A disused Tube station which Sir Winston Churchill used as a retreat during the Second World War could finally be opened to the public again, 80 years after the last passengers disembarked.

Down Street station in London's Mayfair district has been closed to the public since May 1932 due to low passenger numbers.

The station was later used by the British prime minister's war cabinet after architects created wood-decked meeting rooms and underground living accommodation for up to 40 people.

Transport for London (TfL) is now inviting businesses to submit innovative ideas to transform the forgotten station into a commercially viable business as part of its plans to generate £3.4 billion in non-fare revenue to reinvest in the transport network.

Graeme Craig, TfL's director of commercial development, said: "This is a fantastic building. It is in the heart of Mayfair, it's got great heritage, it's been an important station.

"But it has not been used for 80 years. The challenge we have is in a complex difficult space, what uses can we bring to this station? How can we bring it back to life?

"It's not straightforward - we have spent months trying to work through whether it can be used at all. We are now confident that it can be."

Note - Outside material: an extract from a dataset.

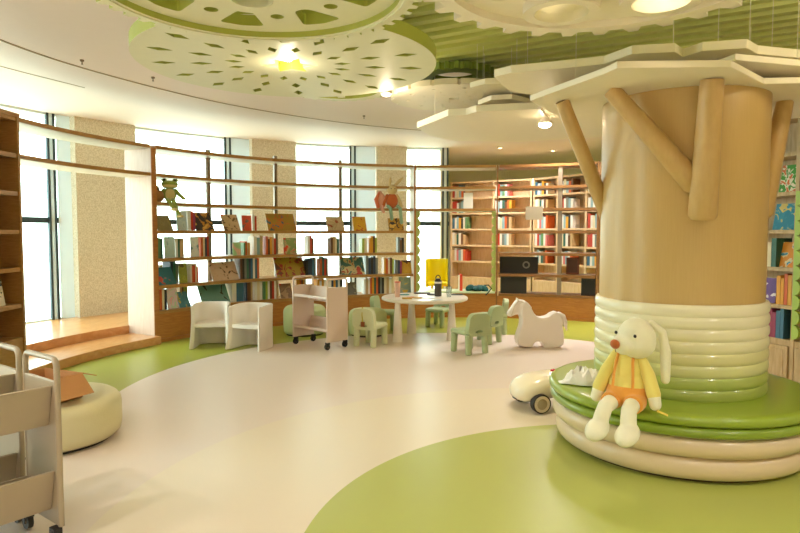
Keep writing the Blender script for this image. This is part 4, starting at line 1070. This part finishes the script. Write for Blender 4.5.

Down Street station opened on the Great Northern Piccadilly and Brompton Railway in March 1907, but suffered from low passenger usage due to its proximity to existing stations Hyde Park Corner and Dover Street (now Green Park), and a reluctance from Mayfair's residents to use public transport.

The station later played a vital role in the Second World War when it was used as the protected underground headquarters for Churchill's railway executive committee.

It is believed the location close to Westminster made it popular with Churchill. A disused bathtub which forms part of the living quarters still bears the inscription "WC".

Although the station is closed to the public, it is still in regular use as part of the day-to-day operation of the Tube. TfL will lease out part of the station to businesses who have the ability to use the space to "create something exceptional and establish the next chapter in the station's history".

Mr Craig said: "The combination of space, history, and location, makes this a unique opportunity. We are looking for a partner with the imagination to see the potential here and the capability to deliver it."

"Adjoining parts of the station are still required for running the Tube, but we will work with interested parties to ensure the commercial and operational activities can happily co-exist.

"I think given its location in Mayfair, given the history, this is something that will probably end up being a low footfall, possibly high value location - maybe a gallery, exhibition space, a restaurant. That's why we are choosing to run the competition that we are."

It is hoped the station could be renovated within the next two years.

Other disused Tube stations have been used for theatrical events, filming opportunities and retail hubs.